If We Don’t Save Our Memories, Nobody Else Will

“Facebook users are pouring their hearts and souls into this system and it is tossing them into the proverbial circular file,” says Scott Rosenberg in a post looking at whether we can trust social networking sites with our history.

This is the real issue I have with Facebook: it’s going to go down, and it’s going to take your online life along with it. All things considered, the fundamental difference between Facebook and Twitter is that the data you throw onto Twitter can be pulled right back out of the service. (I’ve just started using Tweet Nest, which allows you to take on the responsibility for archiving your own tweets on your own server, and it’s fantastic). In a practical sense Twitter don’t own your tweets: they host them.

From an “I’m-only-interested-in-the-now” perspective, Facebook works just fine. You click on stuff that’s been uploaded over the past twenty-four hours, and Facebook gets a whole heap of ad revenue off each of those clicks. Fresh data = $$$.

But from a long-term perspective, Facebook is broken. Your data is trapped with a company that has little-to-no obligation to save your memories. Because old data is likely to generate fewer hits, Facebook has a very real incentive to delete all photographs or movies that hit a certain threshold: say, anything that hasn’t been viewed in the last twelve or eighteen months. Can you imagine the shitstorm if they implemented that policy today? But how about in ten years? Twenty? Why should Facebook give a damn about storing those prom photos you uploaded all the way back in 2006 that are getting two clicks a decade? Those photos might be important to you, but to Facebook, that’s just a dozen megabytes that aren’t generating squat by way of revenue. Then add on all the other data you’ve uploaded that you no longer look at (but might want to look at some day) and multiply that by a hundred million.

We didn’t kick up enough of a fuss when Geocities closed up shop. Now it’s up to non-profit groups like Internet Archive to trawl through the wreckage and salvage what they can. Yahoo, it should be noted, did not see any reason to keep their own active Geocities archive. The lesson to be learned – particularly as we transition to storing even more of our data in the cloud – is that the only person who really gives a damn your memories is you. You’re either fine with the fact that your data could disappear tomorrow, or you use services that let you put yourself in charge of your own virtual shoebox.

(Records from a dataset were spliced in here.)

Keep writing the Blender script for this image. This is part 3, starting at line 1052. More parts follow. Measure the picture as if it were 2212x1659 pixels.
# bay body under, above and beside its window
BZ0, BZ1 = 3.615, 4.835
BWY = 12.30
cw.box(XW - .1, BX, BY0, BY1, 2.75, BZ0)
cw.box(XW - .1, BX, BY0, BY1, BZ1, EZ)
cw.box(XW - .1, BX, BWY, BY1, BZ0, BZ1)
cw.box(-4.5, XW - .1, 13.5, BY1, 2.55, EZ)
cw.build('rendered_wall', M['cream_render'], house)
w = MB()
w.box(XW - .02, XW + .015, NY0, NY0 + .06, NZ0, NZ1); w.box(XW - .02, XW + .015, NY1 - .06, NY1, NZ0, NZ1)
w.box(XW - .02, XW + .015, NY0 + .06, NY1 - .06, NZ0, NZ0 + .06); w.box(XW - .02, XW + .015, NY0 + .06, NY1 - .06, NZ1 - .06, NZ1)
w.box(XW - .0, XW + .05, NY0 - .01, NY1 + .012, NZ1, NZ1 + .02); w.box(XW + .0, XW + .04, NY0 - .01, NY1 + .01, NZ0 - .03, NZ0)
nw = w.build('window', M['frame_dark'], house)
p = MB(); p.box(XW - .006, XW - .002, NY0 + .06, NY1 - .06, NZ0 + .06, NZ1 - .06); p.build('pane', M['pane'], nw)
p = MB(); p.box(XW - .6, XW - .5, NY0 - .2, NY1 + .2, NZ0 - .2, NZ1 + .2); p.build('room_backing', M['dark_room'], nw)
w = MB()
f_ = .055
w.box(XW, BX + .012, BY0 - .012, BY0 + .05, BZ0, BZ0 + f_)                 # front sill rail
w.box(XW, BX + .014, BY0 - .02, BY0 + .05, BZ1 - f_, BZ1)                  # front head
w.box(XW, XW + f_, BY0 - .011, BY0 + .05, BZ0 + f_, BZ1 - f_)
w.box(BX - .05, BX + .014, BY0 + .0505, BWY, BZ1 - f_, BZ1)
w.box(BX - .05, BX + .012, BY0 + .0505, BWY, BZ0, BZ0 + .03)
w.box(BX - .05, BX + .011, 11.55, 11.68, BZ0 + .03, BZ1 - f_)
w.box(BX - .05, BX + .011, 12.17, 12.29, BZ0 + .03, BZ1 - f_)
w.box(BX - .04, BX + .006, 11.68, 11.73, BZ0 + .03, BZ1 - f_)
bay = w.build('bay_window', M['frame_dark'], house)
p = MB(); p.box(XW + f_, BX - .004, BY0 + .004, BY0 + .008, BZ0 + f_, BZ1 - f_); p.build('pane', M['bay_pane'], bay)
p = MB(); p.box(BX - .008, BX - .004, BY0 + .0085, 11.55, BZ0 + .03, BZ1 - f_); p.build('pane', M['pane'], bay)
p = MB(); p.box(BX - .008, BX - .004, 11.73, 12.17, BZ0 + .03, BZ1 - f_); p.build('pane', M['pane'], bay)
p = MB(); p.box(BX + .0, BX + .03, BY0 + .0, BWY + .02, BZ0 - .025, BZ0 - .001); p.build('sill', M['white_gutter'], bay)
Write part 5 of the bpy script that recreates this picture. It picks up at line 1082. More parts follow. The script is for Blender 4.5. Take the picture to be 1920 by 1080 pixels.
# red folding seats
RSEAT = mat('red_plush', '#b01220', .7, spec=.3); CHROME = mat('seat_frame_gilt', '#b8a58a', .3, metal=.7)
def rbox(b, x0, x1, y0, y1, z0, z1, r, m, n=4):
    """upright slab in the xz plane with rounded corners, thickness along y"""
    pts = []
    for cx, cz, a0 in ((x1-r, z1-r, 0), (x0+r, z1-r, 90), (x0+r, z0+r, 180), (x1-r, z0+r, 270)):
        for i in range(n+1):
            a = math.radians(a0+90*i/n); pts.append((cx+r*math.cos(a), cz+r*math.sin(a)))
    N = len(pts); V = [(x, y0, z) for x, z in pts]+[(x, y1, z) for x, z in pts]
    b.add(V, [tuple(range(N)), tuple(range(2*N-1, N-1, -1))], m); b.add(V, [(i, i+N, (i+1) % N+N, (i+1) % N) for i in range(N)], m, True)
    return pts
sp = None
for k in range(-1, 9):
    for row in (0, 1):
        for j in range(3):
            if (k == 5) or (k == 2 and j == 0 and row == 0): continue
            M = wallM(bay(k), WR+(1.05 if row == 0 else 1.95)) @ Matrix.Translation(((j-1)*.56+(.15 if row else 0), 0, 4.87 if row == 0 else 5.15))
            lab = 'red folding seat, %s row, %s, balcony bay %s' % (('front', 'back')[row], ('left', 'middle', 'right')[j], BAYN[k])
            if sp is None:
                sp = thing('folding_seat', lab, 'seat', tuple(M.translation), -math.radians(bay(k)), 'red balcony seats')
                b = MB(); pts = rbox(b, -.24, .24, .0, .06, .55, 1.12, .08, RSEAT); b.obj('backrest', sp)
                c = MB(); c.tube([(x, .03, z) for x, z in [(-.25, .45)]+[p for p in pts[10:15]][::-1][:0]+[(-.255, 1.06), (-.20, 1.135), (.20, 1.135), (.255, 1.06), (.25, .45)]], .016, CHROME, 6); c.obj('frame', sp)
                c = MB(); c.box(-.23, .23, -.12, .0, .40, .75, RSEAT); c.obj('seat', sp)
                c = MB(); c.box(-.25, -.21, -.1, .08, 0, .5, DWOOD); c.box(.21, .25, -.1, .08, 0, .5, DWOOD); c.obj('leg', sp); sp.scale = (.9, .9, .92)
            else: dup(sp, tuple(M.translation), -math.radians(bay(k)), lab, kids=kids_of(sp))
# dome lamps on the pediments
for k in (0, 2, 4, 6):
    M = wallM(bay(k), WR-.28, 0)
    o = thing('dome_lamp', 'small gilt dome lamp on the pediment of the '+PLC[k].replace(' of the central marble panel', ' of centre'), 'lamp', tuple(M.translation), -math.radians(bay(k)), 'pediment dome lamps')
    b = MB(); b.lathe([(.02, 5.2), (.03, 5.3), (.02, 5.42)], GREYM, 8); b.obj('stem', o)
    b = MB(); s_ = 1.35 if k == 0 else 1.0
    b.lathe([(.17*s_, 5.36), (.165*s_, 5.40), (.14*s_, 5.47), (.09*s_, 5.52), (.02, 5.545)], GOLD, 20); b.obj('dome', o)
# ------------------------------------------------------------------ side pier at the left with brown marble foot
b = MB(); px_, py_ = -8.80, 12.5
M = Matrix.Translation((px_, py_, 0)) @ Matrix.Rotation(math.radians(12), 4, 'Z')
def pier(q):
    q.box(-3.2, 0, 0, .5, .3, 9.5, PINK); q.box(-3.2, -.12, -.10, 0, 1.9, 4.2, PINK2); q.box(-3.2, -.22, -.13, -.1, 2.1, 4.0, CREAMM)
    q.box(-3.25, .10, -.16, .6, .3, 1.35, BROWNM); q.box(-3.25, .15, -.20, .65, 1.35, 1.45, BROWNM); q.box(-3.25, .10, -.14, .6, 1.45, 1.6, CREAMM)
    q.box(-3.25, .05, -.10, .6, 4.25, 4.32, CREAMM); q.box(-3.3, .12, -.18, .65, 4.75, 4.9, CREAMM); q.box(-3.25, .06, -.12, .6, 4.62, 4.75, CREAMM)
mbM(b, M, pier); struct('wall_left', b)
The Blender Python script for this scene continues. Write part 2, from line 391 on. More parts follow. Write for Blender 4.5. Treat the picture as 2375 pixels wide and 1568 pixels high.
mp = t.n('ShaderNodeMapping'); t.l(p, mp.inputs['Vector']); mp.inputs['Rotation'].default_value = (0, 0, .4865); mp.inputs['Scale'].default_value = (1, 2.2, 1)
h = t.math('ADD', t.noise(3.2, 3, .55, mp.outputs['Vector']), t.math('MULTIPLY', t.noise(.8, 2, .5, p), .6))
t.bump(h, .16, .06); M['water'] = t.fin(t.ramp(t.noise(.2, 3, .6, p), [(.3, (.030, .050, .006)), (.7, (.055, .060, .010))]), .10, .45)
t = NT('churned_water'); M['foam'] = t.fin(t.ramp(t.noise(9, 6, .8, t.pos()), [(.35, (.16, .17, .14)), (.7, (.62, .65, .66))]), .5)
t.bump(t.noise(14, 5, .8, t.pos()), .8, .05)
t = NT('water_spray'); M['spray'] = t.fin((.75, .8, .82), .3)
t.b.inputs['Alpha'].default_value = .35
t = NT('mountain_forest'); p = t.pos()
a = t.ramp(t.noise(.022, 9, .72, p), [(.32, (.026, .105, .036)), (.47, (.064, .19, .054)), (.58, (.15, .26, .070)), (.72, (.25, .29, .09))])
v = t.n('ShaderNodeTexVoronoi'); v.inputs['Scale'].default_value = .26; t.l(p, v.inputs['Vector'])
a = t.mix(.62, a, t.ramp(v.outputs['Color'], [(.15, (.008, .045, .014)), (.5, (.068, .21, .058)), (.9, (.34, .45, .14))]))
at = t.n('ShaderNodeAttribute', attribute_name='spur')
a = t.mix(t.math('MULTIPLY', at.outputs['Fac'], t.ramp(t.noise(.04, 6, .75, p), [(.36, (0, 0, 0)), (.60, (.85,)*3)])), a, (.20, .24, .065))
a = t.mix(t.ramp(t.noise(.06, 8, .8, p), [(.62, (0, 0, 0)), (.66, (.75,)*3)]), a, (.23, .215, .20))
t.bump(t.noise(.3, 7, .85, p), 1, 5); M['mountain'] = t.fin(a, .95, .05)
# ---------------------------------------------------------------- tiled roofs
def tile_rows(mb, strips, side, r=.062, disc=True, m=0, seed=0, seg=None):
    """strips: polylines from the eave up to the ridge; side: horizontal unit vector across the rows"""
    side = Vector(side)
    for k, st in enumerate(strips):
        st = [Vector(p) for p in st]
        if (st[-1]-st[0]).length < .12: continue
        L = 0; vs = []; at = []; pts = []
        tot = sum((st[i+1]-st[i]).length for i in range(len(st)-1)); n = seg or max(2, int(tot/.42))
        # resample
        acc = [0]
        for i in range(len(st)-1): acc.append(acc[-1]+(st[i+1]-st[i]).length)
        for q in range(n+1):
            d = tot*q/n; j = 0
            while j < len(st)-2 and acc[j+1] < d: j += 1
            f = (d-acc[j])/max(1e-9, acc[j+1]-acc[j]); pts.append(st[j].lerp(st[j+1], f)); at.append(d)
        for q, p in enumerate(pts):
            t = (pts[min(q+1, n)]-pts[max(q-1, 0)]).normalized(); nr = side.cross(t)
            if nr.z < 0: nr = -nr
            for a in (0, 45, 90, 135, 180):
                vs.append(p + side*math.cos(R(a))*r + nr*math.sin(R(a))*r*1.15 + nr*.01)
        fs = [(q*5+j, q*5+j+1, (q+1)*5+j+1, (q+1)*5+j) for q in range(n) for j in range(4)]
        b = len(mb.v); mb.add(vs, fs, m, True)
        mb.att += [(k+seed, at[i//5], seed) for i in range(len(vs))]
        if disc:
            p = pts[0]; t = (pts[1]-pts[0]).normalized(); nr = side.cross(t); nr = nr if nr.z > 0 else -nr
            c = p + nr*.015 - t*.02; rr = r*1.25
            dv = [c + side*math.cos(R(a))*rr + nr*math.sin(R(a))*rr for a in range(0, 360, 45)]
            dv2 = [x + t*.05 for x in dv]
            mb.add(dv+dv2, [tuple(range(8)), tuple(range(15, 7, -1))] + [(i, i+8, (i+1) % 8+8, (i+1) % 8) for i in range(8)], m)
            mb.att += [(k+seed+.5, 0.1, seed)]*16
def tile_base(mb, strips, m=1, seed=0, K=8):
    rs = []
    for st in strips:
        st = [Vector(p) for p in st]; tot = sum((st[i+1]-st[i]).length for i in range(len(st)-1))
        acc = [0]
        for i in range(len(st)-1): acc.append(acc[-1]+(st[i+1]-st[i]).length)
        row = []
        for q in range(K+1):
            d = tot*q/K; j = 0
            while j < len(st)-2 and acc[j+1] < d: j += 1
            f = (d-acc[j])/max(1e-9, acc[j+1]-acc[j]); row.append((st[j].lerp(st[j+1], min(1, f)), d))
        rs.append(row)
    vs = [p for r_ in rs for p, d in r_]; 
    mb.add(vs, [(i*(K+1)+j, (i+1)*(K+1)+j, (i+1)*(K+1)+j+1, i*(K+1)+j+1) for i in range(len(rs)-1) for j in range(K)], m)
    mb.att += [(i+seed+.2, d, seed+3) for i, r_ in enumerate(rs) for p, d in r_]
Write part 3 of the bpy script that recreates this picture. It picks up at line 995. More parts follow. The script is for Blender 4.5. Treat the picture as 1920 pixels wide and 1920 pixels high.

If you knew that all of your data would be gone within a decade, would that change the way you used Facebook?


Comments

2 responses to “If We Don’t Save Our Memories, Nobody Else Will”

  1. Elliot Clowes Avatar
    Elliot Clowes

    I agree completely. Facebook is that guy you meet at a party that you just don’t trust. The guy you know will later be rummaging around upstairs looking for something to steal.

    I use Facebook casually; trying not to invest too much time or data into the service. I wouldn’t use it at all if so many people weren’t on it. Only 1 person I know isn’t on there.

    Twitter’s handy because it’s just characters. Facebook is a lot more complicated than that. Andy Graulund’s Nest thing is really cool. Beautiful as well. You might want to try Backupify. I’ve been using it for a while now, and it works fine. It backs up quite a few social sites, including Twitter, Facebook, Gmail and Delicious. I haven’t personally tried the Facebook service yet as it’s still in beta and will probably push me over 2GB of storage and require a premium subscription. But try it. It’s very handy.

  2. Elliot, totally! Facebook is that jerk you hang around with because he’s got great connections, but could turn on you completely at any moment.

    Sigh, I want Geocities back. *Tear*.